══ Data

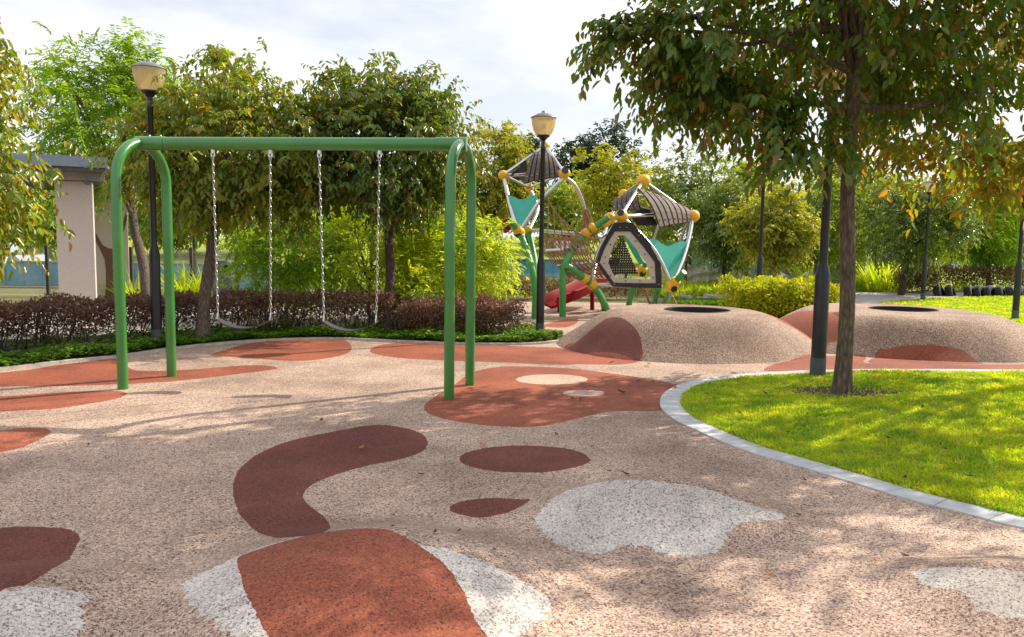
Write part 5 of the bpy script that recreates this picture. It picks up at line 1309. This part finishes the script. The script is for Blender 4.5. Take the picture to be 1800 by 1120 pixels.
def fallen():
    spots = [(636, 791, 'lf_orange', 0.06, 'orange dry leaf lying on the long curved maroon patch', 'flat'), (846, 785, 'lf_orange', 0.065, 'curled orange leaf at the rim of the maroon ellipse', 0), (1352, 1018, 'lf_orange', 0.04, 'small orange leaf on the tan rubber, lower right', 0),
             (523, 872, 'lf_orange', 0.025, 'tiny pale leaf bit in the bend of the curved maroon patch', 0), (741, 838, 'lf_dry', 0.055, 'dark dry leaf right of the curved maroon patch', 0), (565, 742, 'lf_dry', 0.06, 'brown leaf above the curved maroon patch', 0),
             (1186, 684, 'lf_orange', 0.09, 'orange leaf resting at the tip of the lawn kerb', 0), (1092, 693, 'lf_dry', 0.11, 'long brown leaf on the big red patch beside the lawn tip', 0), (1404, 910, 'lf_dry', 0.05, 'brown leaf right of the speckled white dome', 0),
             (1590, 983, 'lf_dry', 0.05, 'brown leaf above the whitish dome at the right edge', 0), (1537, 990, 'lf_orange', 0.03, 'pale curled leaf in the dappled shade', 0), (978, 767, 'lf_dry', 0.05, 'brown leaf between the maroon ellipse and the red patch', 0),
             (1042, 788, 'lf_dry', 0.04, None, 0), (807, 938, 'lf_dry', 0.03, None, 0), (765, 940, 'lf_dry', 0.03, None, 0), (690, 930, 'lf_dry', 0.025, None, 0), (1100, 838, 'lf_dry', 0.05, None, 0), (1070, 832, 'lf_dry', 0.04, None, 0),
             (1140, 643, 'lf_orange', 0.10, 'orange leaf on pale rubber below the left mound', 0), (1122, 672, 'lf_dry', 0.06, None, 0), (1020, 705, 'lf_dry', 0.05, None, 0), (1005, 702, 'lf_dry', 0.06, None, 0), (660, 700, 'lf_dry', 0.05, None, 0), (320, 755, 'lf_dry', 0.04, None, 0), (345, 757, 'lf_dry', 0.04, None, 0),
             (156, 785, 'lf_dry', 0.04, None, 0), (255, 817, 'lf_dry', 0.03, None, 0), (870, 972, 'lf_dry', 0.03, None, 0), (888, 985, 'lf_dry', 0.025, None, 0), (1525, 1051, 'lf_dry', 0.03, None, 0), (1450, 845, 'lf_dry', 0.045, None, 0), (1415, 848, 'lf_dry', 0.04, None, 0), (1075, 640, 'lf_dry', 0.08, None, 0), (1590, 852, 'lf_dry', 0.05, None, 0), (1700, 850, 'lf_dry', 0.07, None, 0)]
    rs = np.random.RandomState(31)
    spots = spots + [(x, y, 'lf_dry', rs.uniform(0.035, 0.075), None, 0) for x, y in [(1300, 735), (1345, 700), (1420, 676), (1440, 690), (1530, 682), (1560, 700), (1620, 725), (1690, 700), (1740, 740), (1560, 780), (1660, 800), (1385, 770), (1490, 725), (1780, 800), (1240, 700)]]
    for px, py, mt, ln, lab, _ in spots:
        xy = Hit(px, py); z = float(hf(np.array([xy[0]]), np.array([xy[1]]))[0]) + 0.012
        lawn_on = in_poly(np.array([xy]), np.array(lawn_poly))[0]
        if lawn_on: z = 0.045
        a = rs.uniform(0, 6.28); ax = np.array([math.cos(a), math.sin(a), 0.12]); P = np.array([[*xy, z]])
        n = 8; vs, fs = [], []
        side = np.array([-math.sin(a), math.cos(a), 0.0])
        for i in range(n + 1):
            f = i / n; w = 0.24 * ln * (math.sin(math.pi * f ** 0.8)) + 0.0006
            c = P[0] + ax * ln * (f - 0.5) + np.array([0, 0, 0.22 * ln * (2 * f - 1) ** 2 + 0.1 * ln * f])
            for s_, zz in ((-1, 0.55 * w), (0, 0), (1, 0.45 * w)): vs.append(c + side * w * s_ + np.array([0, 0, zz]))
        for i in range(n):
            for j in range(2): fs.append((i * 3 + j, i * 3 + j + 1, i * 3 + j + 4, i * 3 + j + 3))
        vs += [P[0] - ax * ln * 0.5, P[0] - ax * ln * 0.72 + side * 0.004, P[0] - ax * ln * 0.72 - side * 0.004]; k = len(vs); fs.append((k - 3, k - 2, k - 1))
        o = MB().add([v - P[0] for v in vs], fs).build('fallen_leaf', M[mt]); o.location = tuple(P[0])
        tag(o, lab or ('small dry brown leaf fallen on the lawn grass' if lawn_on else 'small dry brown leaf fallen on the rubber playground surface'), 'fallen leaf', 'fallen leaves')
fallen()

════

Copy each line exactly, and leave the pictures out of your copy.

Write part 5 of the bpy script that recreates this picture. It picks up at line 1309. This part finishes the script. The script is for Blender 4.5. Take the picture to be 1800 by 1120 pixels.
def fallen():
    spots = [(636, 791, 'lf_orange', 0.06, 'orange dry leaf lying on the long curved maroon patch', 'flat'), (846, 785, 'lf_orange', 0.065, 'curled orange leaf at the rim of the maroon ellipse', 0), (1352, 1018, 'lf_orange', 0.04, 'small orange leaf on the tan rubber, lower right', 0),
             (523, 872, 'lf_orange', 0.025, 'tiny pale leaf bit in the bend of the curved maroon patch', 0), (741, 838, 'lf_dry', 0.055, 'dark dry leaf right of the curved maroon patch', 0), (565, 742, 'lf_dry', 0.06, 'brown leaf above the curved maroon patch', 0),
             (1186, 684, 'lf_orange', 0.09, 'orange leaf resting at the tip of the lawn kerb', 0), (1092, 693, 'lf_dry', 0.11, 'long brown leaf on the big red patch beside the lawn tip', 0), (1404, 910, 'lf_dry', 0.05, 'brown leaf right of the speckled white dome', 0),
             (1590, 983, 'lf_dry', 0.05, 'brown leaf above the whitish dome at the right edge', 0), (1537, 990, 'lf_orange', 0.03, 'pale curled leaf in the dappled shade', 0), (978, 767, 'lf_dry', 0.05, 'brown leaf between the maroon ellipse and the red patch', 0),
             (1042, 788, 'lf_dry', 0.04, None, 0), (807, 938, 'lf_dry', 0.03, None, 0), (765, 940, 'lf_dry', 0.03, None, 0), (690, 930, 'lf_dry', 0.025, None, 0), (1100, 838, 'lf_dry', 0.05, None, 0), (1070, 832, 'lf_dry', 0.04, None, 0),
             (1140, 643, 'lf_orange', 0.10, 'orange leaf on pale rubber below the left mound', 0), (1122, 672, 'lf_dry', 0.06, None, 0), (1020, 705, 'lf_dry', 0.05, None, 0), (1005, 702, 'lf_dry', 0.06, None, 0), (660, 700, 'lf_dry', 0.05, None, 0), (320, 755, 'lf_dry', 0.04, None, 0), (345, 757, 'lf_dry', 0.04, None, 0),
             (156, 785, 'lf_dry', 0.04, None, 0), (255, 817, 'lf_dry', 0.03, None, 0), (870, 972, 'lf_dry', 0.03, None, 0), (888, 985, 'lf_dry', 0.025, None, 0), (1525, 1051, 'lf_dry', 0.03, None, 0), (1450, 845, 'lf_dry', 0.045, None, 0), (1415, 848, 'lf_dry', 0.04, None, 0), (1075, 640, 'lf_dry', 0.08, None, 0), (1590, 852, 'lf_dry', 0.05, None, 0), (1700, 850, 'lf_dry', 0.07, None, 0)]
    rs = np.random.RandomState(31)
    spots = spots + [(x, y, 'lf_dry', rs.uniform(0.035, 0.075), None, 0) for x, y in [(1300, 735), (1345, 700), (1420, 676), (1440, 690), (1530, 682), (1560, 700), (1620, 725), (1690, 700), (1740, 740), (1560, 780), (1660, 800), (1385, 770), (1490, 725), (1780, 800), (1240, 700)]]
    for px, py, mt, ln, lab, _ in spots:
        xy = Hit(px, py); z = float(hf(np.array([xy[0]]), np.array([xy[1]]))[0]) + 0.012
        lawn_on = in_poly(np.array([xy]), np.array(lawn_poly))[0]
        if lawn_on: z = 0.045
        a = rs.uniform(0, 6.28); ax = np.array([math.cos(a), math.sin(a), 0.12]); P = np.array([[*xy, z]])
        n = 8; vs, fs = [], []
        side = np.array([-math.sin(a), math.cos(a), 0.0])
        for i in range(n + 1):
            f = i / n; w = 0.24 * ln * (math.sin(math.pi * f ** 0.8)) + 0.0006
            c = P[0] + ax * ln * (f - 0.5) + np.array([0, 0, 0.22 * ln * (2 * f - 1) ** 2 + 0.1 * ln * f])
            for s_, zz in ((-1, 0.55 * w), (0, 0), (1, 0.45 * w)): vs.append(c + side * w * s_ + np.array([0, 0, zz]))
        for i in range(n):
            for j in range(2): fs.append((i * 3 + j, i * 3 + j + 1, i * 3 + j + 4, i * 3 + j + 3))
        vs += [P[0] - ax * ln * 0.5, P[0] - ax * ln * 0.72 + side * 0.004, P[0] - ax * ln * 0.72 - side * 0.004]; k = len(vs); fs.append((k - 3, k - 2, k - 1))
        o = MB().add([v - P[0] for v in vs], fs).build('fallen_leaf', M[mt]); o.location = tuple(P[0])
        tag(o, lab or ('small dry brown leaf fallen on the lawn grass' if lawn_on else 'small dry brown leaf fallen on the rubber playground surface'), 'fallen leaf', 'fallen leaves')
fallen()